The Washington Post: For California’s first Latino senator, citizenship for undocumented immigrants is personal and he’s not ready to lose

LOS ANGELES — In the neighborhood where Sen. Alex Padilla (D-Calif.) grew up, undocumented immigrants have long occupied the aging bungalows and faded campers that jam up against roaring freeways.

Ilegales,” his father, Santos Padilla, now 80 and a naturalized U.S. citizen, said with a sweep of his hand following Mass one recent Sunday when asked how he and his late wife arrived in the United States. “Like everyone.”

Alex Padilla became the state’s first Latino senator in January when Gov. Gavin Newsom (D) appointed him to fill Vice President Harris’s seat, and he took over the immigration subcommittee. But he and others have twice failed to convince the Senate parliamentarian thatcitizenship for the 11 million undocumented immigrants in the United States should be included in a budget bill that Democrats hope to pass this year as part of a massive spending package.
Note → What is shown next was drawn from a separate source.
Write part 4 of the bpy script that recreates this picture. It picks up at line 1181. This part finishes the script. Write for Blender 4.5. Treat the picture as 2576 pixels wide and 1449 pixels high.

In an interview this month in Pacoima, his old neighborhood in Los Angeles, Padilla said he is “not giving up” on citizenship, even as he and other Democrats are planning to return to the parliamentarian with a “Plan C.” He said one option under this plan is to give millions of undocumented immigrants work permits instead of a path to citizenship, but that is not the only possibility. “There are still better options on the table,” Padilla said, though he would not elaborate.

“I don’t give up that easy,” he said standing beside his father outside Mary Immaculate Church, blocks from where his family settled in the 1960s.